Veamos los atributos que los cananeos (y por consiguiente también los israelitas que le profesaban devoción) atribuían a Baal. El Señor (es decir Baal) era en primer lugar el dios de las tormentas y de la lluvia. De él dimanaba, entonces, la fertilidad de la tierra. Palestina/Israel se parece mucho a la península ibérica: goza de lluvias suficientes para la agricultura, pero no todos los años. Los años de sequía eran una amenaza constante. De ahí la importancia que tenía allí el dios de la lluvia. Las tormentas, sin embargo, son caprichosas y con cierta frecuencia de una violencia terrible, destruyendo la mies con inundaciones o granizadas. Este aspecto violento hacía de Baal el dios natural de la guerra, versión human de violencia demencial y desproporcionada.
La religión de Israel atribuía al Señor Yahvé, sin embargo, ser el que manda la lluvia oportuna a su tiempo. «La ira de Dios» era también conocida como tormentosa en Israel. La frase «Jehová de los ejércitos» indicaba que el Señor capitaneaba las guerras sagradas, cuya característica principal era no dejar ningún sobreviviente ni humano ni animal: todos ellos consagrados al Señor (es decir, a muerte violenta).
Aquí también está clara, entonces, la influencia del baalismo en la religión hebrea.
Elías se levantó contra los adoradores de Baal para denunciar que el auténtico Dios de lluvia y tormenta era Yahvé; pero al matar a cuatrocientos profetas de Baal en el monte Carmelo, demostró que sus nociones de cómo es Dios tenían más de violencia demencial a lo Baal, que de conocimiento del Dios y Padre de Jesus y los apóstoles.
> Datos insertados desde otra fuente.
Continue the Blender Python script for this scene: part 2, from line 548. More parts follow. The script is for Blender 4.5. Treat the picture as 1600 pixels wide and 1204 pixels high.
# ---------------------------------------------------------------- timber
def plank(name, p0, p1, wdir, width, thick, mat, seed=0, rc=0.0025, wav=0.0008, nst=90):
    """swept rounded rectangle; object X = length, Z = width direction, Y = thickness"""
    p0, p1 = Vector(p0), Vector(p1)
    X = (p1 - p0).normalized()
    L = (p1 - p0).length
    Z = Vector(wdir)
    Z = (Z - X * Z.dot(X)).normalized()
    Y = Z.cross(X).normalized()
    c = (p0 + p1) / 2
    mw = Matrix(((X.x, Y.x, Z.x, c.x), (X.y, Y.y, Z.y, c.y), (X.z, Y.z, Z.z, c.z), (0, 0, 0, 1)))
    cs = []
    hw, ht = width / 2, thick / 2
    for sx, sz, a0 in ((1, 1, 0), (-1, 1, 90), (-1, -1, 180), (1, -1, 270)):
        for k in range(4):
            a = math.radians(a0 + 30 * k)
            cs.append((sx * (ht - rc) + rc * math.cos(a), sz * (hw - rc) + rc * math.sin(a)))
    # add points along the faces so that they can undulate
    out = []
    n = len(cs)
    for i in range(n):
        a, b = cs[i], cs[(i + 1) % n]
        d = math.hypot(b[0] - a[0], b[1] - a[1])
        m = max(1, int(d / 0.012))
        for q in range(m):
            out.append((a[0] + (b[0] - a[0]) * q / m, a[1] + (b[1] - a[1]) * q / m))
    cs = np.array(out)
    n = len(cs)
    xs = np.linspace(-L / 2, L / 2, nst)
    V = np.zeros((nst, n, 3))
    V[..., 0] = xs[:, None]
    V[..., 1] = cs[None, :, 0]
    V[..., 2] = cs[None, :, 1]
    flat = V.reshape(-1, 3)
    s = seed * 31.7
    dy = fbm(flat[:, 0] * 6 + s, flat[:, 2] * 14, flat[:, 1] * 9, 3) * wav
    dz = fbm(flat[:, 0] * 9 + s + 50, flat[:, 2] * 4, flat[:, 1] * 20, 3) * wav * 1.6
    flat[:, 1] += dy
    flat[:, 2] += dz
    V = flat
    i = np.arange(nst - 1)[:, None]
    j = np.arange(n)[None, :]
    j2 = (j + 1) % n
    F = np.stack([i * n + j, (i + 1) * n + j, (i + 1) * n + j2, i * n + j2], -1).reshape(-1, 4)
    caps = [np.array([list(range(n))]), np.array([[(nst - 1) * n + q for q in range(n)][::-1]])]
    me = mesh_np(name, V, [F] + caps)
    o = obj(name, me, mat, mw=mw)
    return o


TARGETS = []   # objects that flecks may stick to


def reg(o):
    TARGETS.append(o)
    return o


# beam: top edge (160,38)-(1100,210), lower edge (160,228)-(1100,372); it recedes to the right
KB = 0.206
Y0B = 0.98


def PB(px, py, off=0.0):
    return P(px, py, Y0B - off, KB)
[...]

Elías salió espantado de ahí, y huyendo a pie tuvo dos encuentros con Dios que le ayudaron a enderezar sus ideas. Primero conoció la providencia del Señor, que sin armas ni violencia se valió de unas aves para alimentarlo con pan. Después, en el monte Horeb, descubrió que Dios no será hallado ni en el viento huracanado ni en el incendio destructor, sino en «un silbido apacible» que solo se manifiesta desde la quietud interior.
Esto sí es reconocible como el Dios que amaron y sirvieron Jesús y los apóstoles. En cierta ocasión algunos discípulos de Jesús quisieron exterminar con fuego del cielo —«como Elías», dijeron— a una población que no recibió a Jesús. Jesús les recriminó que «¡No sabéis de qué espíritu sois!».
Poco después de Pentecostés los apóstoles tuvieron que hacer frente al intento de un matrimonio, Ananías y Safira, de hacerse pasar por más generosos que lo que eran. Pedro los fulminó muertos con una maldición. Lo curioso es que no vuelve a suceder nada ni remotamente parecido. Aunque no lo pone, se deduce claramente que los apóstoles recapacitaron y oraron, y llegaron a la conclusión de que no es así —con maldiciones y mortandad— como se ha de infundir disciplina a la Iglesia.
A partir de ahí el testimonio del Nuevo Testamento es clarísimo que la disciplina ha de conseguirse con amor, paciencia, benignidad, bondad, amabilidad, ternura, apelaciones a la buena voluntad y las mejores aspiraciones de los oyentes, aguantar desaires y faltas de respeto… Así es el Espíritu Santo del Señor, que no se parece en absoluto a Baal.
Esto me trae entonces a la cuestión de la candidatura de un pastor evangélico a la presidencia de un país. En la serie El reino, el discurso del pastor candidato está lleno de expresiones de bendición, dar gloria a Cristo, restaurar los valores morales decaídos. Aunque sin llegar necesariamente al extremo de querer ungir un pastor evangélico como presidente, la tentación del poder político está siempre presente entre los cristianos. Pareciera sernos instintivo. Y también solemos escudarnos en que nuestra meta es traer la bendición del Señor a nuestras naciones, aunque sea por la fuerza y obligando.
Esto es lo que a mí me parece culto a Baal. Es las ansias de controlar la conducta de la ciudadanía desde arriba, desde el poder, teniendo en las manos la fuerza estatal y amenaza de castigos violentos —leyes, policía, ejércitos— para obligar a todo el mundo a comportarse «como Dios manda». Se prefiere así un «Jehová de los ejércitos» al estilo de Baal, antes que el sacrificio personal hasta el martirio, la humildad y sencillez de corazón, al estilo de Jesús. Se rechaza así servir al prójimo desde abajo, desde el «sin poder y sin sabiduría», como dice Pablo que presentó él el evangelio a los corintios.
Los evangélicos denunciamos instintivamente los atropellos de la Inquisición y el poder persecutorio de las autoridades católicas a lo largo de los siglos. Pero pareciéramos denunciarlo por envidia, más que por rechazar en principio recurrir al poder para imponer valores y espiritualidad.
Es asombrosa la capacidad para la transigencia con el mal que manifestamos los cristianos cuando nos autoconvencemos de que nuestra finalidad última es «bendecir».